The Tohono O’odham Nation, alongside other tribal leaders, asserts that the federal government failed to fulfill its obligation to consult with tribes before initiating construction. While the BLM lifted the temporary suspension, tribal leaders express disappointment, considering the move a breach of good faith.

Tohono O’odham Chairman Verlon M. Jose expressed his frustration, emphasizing the cultural significance of the affected land. He noted that bulldozers have already damaged areas containing sacred sites, and the tribe feels that meaningful consultation has been lacking throughout the project’s planning.

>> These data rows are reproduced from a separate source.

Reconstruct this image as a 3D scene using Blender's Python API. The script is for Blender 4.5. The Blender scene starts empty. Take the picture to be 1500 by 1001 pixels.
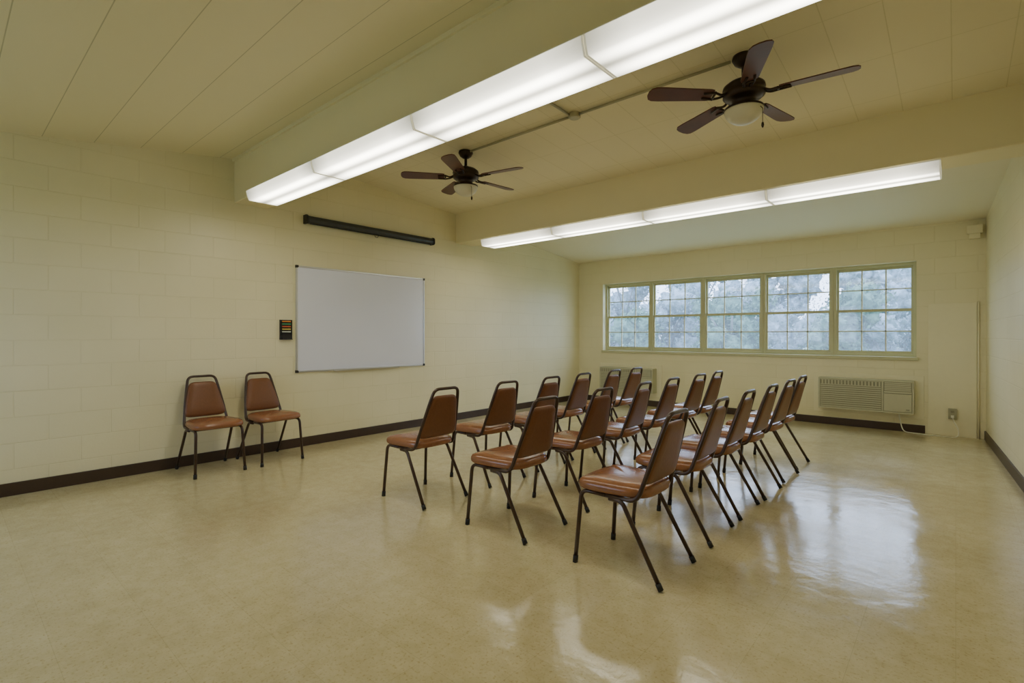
import bpy, bmesh, math, random
from mathutils import Vector, Matrix, noise as mnoise
random.seed(7)
scene = bpy.context.scene
COL = scene.collection
H = 1.24
XL, YB, YF = -5.48, 8.22, -1.6
def xr(y): return 0.27 + 0.0567*(YB-y)

# ------------------------------------------------------------ materials
def new_mat(name):
    m = bpy.data.materials.new(name); m.use_nodes = True
    nt = m.node_tree
    return m, nt, nt.nodes["Principled BSDF"]
def simple(name, col, rough=0.5, metal=0.0, spec=0.5, noise=0.0, nscale=20, bump=0.0, coat=0.0, emit=0.0):
    m, nt, b = new_mat(name)
    b.inputs["Roughness"].default_value = rough
    b.inputs["Metallic"].default_value = metal
    b.inputs["Specular IOR Level"].default_value = spec
    b.inputs["Coat Weight"].default_value = coat
    if emit > 0:
        b.inputs["Emission Color"].default_value = (1.0, 0.95, 0.72, 1); b.inputs["Emission Strength"].default_value = emit
    tc = nt.nodes.new("ShaderNodeTexCoord")
    n = nt.nodes.new("ShaderNodeTexNoise"); n.inputs["Scale"].default_value = nscale
    n.inputs["Detail"].default_value = 4
    nt.links.new(tc.outputs["Object"], n.inputs["Vector"])
    mx = nt.nodes.new("ShaderNodeMix"); mx.data_type = 'RGBA'
    k = noise
    mx.inputs["A"].default_value = (col[0]*(1-k), col[1]*(1-k), col[2]*(1-k), 1)
    mx.inputs["B"].default_value = (min(1,col[0]*(1+k)), min(1,col[1]*(1+k)), min(1,col[2]*(1+k)), 1)
    nt.links.new(n.outputs["Fac"], mx.inputs["Factor"])
    nt.links.new(mx.outputs["Result"], b.inputs["Base Color"])
    if bump > 0:
        bp = nt.nodes.new("ShaderNodeBump"); bp.inputs["Strength"].default_value = bump
        bp.inputs["Distance"].default_value = 0.004
        nt.links.new(n.outputs["Fac"], bp.inputs["Height"])
        nt.links.new(bp.outputs["Normal"], b.inputs["Normal"])
    return m

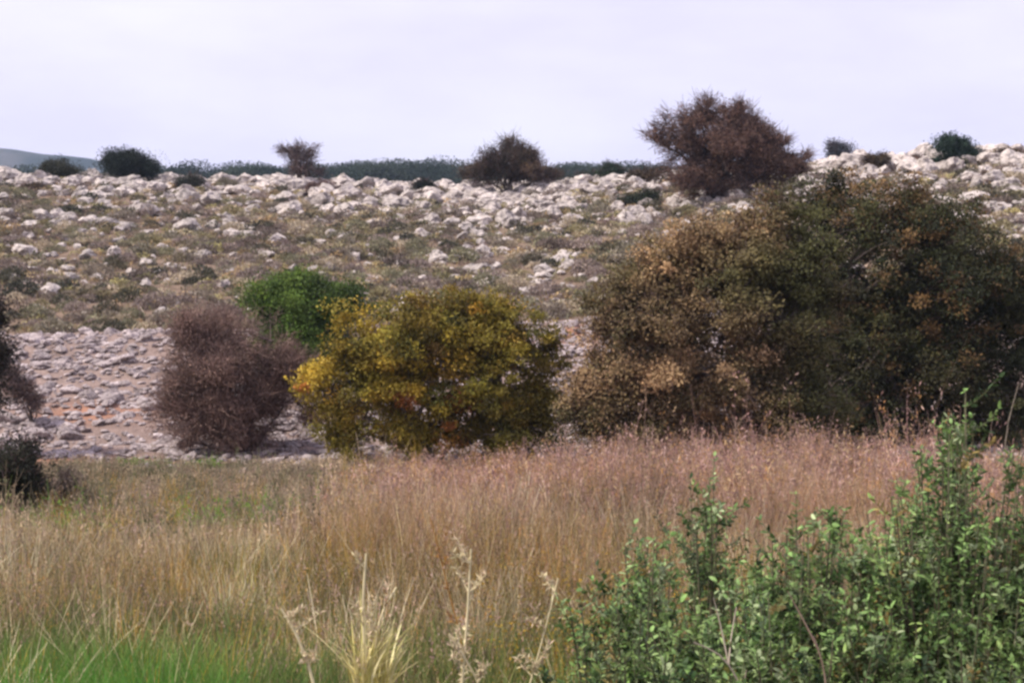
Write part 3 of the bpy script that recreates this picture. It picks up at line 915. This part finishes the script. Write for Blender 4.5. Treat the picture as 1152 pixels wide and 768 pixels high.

The SunZia transmission line, deemed a remarkable success story for the nation’s transition to a clean energy economy, has faced environmental and ecological concerns. In New Mexico, route modifications were made to address Defense Department concerns about radar systems and military training operations, as well as environmentalists’ worries about impacts on wildlife habitat and migratory bird flight patterns.

The legal challenge pending before the Arizona Court of Appeals further underscores the ecological concerns surrounding the project. The case questions whether state regulatory officials in Arizona adequately considered the benefits and consequences of the SunZia transmission line.

As the Biden administration pushes for renewable energy infrastructure, such conflicts highlight the need for thorough consultation with Native American tribes and careful consideration of cultural and environmental impacts in the planning and execution of large-scale projects.